In 2019, a study published in Nature systematically coded records from 414 societies and 30 regions around the world, spanning the past 10,000 years into the Seshat dataset. Through their analysis the authors claimed that beliefs in moralising gods coincided with the growth of large, complex societies of over 1 million people – a “megasociety threshold”.

Crucially, 61% of all moralising god observations in this data were labelled as “unknown”. The authors treated these “missing” values as the absence of belief.

New research, led by Dr Bret Beheim (Max Planck Institute for Evolutionary Anthropology, Germany) and co-authored by Dr Michael Muthukrishna and Dr Rachel Spicer (LSE), highlights that in this treatment of the data, populations such as Hawaii with a well-documented archaeological history, would only have an appearance of religious beliefs with the arrival of the Europeans who were there to record it. As such, their assumption produced a powerful forward bias, pushing the estimation of the adoption of religious beliefs to a much later date in history.

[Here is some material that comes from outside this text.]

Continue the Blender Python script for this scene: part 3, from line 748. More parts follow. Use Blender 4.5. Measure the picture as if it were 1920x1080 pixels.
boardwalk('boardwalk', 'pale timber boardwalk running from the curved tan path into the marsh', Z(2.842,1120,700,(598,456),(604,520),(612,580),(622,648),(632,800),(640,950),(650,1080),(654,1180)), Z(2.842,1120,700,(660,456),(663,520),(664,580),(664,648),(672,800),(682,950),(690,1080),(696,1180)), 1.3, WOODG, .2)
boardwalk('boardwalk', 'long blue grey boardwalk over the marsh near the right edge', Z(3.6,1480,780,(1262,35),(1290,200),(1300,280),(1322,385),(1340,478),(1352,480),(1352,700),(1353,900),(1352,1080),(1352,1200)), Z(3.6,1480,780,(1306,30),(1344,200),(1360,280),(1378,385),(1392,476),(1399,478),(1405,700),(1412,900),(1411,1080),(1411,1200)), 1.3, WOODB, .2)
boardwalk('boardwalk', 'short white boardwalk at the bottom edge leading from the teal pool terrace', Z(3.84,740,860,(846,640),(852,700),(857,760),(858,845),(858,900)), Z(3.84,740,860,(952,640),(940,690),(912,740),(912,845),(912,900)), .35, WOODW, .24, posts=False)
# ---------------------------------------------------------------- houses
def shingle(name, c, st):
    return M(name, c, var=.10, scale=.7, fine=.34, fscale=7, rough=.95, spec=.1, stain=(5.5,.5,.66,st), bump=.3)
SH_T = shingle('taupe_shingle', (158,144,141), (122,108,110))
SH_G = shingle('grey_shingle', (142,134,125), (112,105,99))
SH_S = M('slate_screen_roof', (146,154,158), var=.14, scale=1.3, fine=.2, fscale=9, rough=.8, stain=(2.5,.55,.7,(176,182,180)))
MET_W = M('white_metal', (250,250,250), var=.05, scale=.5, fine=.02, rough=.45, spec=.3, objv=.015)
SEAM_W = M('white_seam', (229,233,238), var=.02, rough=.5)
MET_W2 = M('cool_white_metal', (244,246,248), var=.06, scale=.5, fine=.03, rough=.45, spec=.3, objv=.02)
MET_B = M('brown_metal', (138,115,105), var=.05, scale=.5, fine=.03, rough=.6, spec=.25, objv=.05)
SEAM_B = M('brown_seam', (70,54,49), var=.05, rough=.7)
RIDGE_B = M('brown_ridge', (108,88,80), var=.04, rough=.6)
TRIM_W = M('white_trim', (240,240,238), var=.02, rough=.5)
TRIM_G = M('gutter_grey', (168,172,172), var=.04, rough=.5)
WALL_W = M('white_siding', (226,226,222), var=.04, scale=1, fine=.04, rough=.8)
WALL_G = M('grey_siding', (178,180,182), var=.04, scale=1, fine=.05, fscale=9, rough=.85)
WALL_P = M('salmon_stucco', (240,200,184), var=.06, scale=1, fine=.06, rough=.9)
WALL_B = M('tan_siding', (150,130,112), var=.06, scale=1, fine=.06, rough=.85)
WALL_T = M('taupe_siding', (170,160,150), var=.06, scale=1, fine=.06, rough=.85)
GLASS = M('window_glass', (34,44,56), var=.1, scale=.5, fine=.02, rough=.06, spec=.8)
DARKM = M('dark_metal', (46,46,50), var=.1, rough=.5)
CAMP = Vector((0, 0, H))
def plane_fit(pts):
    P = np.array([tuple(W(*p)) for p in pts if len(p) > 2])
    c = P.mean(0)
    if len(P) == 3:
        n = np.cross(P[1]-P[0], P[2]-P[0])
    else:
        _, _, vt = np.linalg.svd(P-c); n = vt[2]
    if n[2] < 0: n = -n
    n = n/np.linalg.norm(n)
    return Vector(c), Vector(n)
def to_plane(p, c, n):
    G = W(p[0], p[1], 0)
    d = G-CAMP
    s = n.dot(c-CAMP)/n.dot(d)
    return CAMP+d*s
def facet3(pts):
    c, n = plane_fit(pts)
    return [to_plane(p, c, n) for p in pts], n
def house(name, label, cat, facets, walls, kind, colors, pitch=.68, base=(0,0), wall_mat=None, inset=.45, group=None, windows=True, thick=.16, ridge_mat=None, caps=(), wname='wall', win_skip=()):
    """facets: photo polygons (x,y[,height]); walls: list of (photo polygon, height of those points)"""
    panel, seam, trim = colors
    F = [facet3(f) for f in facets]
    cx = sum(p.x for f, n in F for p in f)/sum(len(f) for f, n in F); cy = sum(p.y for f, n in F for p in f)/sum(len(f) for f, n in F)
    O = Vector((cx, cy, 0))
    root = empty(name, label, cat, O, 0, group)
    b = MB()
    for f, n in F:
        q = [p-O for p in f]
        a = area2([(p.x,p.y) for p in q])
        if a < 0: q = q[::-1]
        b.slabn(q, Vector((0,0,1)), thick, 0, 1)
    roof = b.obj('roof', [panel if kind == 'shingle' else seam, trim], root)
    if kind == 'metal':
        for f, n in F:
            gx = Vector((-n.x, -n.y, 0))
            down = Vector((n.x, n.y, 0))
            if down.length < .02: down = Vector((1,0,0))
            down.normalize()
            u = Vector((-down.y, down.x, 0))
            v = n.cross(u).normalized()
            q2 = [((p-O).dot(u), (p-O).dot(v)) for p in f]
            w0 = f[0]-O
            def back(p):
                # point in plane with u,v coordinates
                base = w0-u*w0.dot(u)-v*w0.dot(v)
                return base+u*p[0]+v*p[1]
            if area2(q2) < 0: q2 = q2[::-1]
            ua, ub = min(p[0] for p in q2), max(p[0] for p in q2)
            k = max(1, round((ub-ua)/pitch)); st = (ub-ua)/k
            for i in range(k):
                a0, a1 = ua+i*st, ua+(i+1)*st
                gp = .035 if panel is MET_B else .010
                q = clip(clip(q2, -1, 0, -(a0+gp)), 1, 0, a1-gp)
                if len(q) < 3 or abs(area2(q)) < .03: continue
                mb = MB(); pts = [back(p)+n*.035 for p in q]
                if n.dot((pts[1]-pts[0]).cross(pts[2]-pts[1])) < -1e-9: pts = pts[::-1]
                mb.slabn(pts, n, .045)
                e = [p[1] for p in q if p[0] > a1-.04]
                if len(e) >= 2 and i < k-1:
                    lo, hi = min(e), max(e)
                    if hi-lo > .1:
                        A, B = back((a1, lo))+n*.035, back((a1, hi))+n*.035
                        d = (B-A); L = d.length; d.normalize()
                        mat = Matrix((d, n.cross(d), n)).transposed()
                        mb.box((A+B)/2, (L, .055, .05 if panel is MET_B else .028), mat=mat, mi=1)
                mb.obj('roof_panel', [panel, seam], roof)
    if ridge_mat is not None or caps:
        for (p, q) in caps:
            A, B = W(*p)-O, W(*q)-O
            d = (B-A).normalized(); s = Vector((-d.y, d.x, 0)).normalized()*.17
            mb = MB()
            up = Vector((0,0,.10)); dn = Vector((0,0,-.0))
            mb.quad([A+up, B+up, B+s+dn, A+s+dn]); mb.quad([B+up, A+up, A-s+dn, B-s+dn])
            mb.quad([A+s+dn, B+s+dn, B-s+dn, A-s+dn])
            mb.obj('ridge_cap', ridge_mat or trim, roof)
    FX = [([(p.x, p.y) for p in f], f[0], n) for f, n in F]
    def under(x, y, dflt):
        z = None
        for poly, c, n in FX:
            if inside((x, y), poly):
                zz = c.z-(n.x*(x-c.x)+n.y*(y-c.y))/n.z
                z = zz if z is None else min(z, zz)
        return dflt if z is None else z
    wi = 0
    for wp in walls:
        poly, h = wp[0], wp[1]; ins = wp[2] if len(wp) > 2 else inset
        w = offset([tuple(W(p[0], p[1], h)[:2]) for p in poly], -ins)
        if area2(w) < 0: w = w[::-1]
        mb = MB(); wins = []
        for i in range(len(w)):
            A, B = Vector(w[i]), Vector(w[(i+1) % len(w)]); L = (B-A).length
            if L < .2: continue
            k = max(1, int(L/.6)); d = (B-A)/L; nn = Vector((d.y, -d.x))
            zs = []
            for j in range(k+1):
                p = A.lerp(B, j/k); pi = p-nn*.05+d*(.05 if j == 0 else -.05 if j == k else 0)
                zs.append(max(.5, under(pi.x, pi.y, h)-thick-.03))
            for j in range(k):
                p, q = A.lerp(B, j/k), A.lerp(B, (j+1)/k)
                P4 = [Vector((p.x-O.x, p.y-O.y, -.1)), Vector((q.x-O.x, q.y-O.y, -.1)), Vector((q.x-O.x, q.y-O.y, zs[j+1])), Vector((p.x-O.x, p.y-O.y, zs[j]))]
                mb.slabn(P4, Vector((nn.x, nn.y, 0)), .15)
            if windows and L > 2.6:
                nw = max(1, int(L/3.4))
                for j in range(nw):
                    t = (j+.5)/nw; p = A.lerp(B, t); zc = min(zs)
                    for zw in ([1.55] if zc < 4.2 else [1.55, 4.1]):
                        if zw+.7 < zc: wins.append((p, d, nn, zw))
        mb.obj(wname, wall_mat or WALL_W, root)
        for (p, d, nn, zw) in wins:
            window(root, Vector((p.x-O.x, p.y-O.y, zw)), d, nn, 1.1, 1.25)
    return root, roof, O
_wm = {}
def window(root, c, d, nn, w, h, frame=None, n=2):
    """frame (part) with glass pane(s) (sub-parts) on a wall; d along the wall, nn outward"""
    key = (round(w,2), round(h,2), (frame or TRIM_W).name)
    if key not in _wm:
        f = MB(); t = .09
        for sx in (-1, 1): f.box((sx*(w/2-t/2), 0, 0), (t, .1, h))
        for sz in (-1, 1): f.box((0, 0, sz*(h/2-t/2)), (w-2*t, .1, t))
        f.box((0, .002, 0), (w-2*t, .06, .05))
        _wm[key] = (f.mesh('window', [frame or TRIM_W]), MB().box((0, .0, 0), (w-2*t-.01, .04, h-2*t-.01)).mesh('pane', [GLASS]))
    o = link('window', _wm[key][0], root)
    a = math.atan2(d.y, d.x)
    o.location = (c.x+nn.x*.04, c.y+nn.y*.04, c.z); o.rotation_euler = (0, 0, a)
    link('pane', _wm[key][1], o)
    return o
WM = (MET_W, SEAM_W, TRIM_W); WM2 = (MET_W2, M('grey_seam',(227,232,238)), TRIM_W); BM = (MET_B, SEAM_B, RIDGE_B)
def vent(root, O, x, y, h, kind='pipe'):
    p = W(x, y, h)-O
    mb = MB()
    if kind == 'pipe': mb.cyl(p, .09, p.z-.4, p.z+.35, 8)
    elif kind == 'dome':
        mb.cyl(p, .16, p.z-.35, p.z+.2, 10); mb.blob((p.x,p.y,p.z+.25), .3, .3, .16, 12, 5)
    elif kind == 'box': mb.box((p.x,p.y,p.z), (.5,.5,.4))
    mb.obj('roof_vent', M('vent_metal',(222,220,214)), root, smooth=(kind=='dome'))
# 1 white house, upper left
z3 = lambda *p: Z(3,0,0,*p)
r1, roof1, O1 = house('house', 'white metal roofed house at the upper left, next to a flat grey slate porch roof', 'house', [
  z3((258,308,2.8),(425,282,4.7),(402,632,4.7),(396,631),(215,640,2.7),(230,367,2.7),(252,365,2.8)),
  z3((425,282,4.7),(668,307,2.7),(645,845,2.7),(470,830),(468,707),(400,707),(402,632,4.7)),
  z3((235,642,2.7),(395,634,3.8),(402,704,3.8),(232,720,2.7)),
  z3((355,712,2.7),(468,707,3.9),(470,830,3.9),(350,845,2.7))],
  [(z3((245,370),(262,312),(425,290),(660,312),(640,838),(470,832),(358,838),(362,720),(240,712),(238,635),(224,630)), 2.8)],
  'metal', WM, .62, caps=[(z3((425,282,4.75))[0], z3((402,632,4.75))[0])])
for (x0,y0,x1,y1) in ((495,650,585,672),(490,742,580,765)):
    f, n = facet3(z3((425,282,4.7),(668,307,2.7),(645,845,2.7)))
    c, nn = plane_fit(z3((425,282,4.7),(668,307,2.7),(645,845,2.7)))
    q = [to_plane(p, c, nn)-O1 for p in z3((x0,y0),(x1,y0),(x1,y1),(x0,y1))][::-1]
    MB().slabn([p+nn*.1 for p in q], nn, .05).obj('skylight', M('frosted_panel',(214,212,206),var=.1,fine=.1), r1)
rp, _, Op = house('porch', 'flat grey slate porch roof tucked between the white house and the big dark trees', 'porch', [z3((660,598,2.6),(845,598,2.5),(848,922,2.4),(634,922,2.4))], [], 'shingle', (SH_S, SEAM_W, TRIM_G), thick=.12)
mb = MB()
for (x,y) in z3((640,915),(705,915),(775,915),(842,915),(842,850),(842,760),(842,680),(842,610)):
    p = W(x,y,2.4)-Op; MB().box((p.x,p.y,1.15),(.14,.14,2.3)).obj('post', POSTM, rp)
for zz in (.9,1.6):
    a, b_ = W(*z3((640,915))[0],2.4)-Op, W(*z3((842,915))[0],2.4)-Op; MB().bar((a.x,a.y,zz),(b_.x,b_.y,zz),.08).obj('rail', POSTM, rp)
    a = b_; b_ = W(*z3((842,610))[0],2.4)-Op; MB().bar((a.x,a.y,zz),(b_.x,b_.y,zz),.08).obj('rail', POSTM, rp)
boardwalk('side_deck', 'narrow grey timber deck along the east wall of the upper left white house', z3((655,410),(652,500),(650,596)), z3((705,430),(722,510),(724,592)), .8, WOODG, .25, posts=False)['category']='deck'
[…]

Beheim et al claim this treatment of the “Unknown” data is misleading and set about to re-analyse the Seshat data across the 12 key regions by moving the first appearance of a moralising god back by one century, which is the smallest time unit in the data. This minimal correction reversed their main result: moralising gods precede dramatic rises in social complexity.

Dr Bret Beheim, Max Planck Institute for Evolutionary Anthropology, said:

“The rise of quantitative approaches to study historical dynamics is a young and exciting field, but source provenance is as important as it has always been. We’ve shown how you deal with the data you don’t have can sometimes be more important than the data you do have.”

Dr Michael Muthukrishna, LSE, said:

“The relationship between moralising religious beliefs and the size and complexity of societies is hotly debated in cultural evolution. This re-analysis re-opens the debate: the belief in big, moralising supernatural punishers—from karma to Yahweh and Allah—may have co-evolved with large civilizations.”

This re-analysis has resulted in the authors of the original 2019 study to retract their paper.

Dr Rachel Spicer, LSE, said:

“How data is handled before it's analysed can completely change the results. In this case the mistake in data handling affected the results enough that the original study was retracted. We hope this work highlights the importance of data handling decisions for future research.”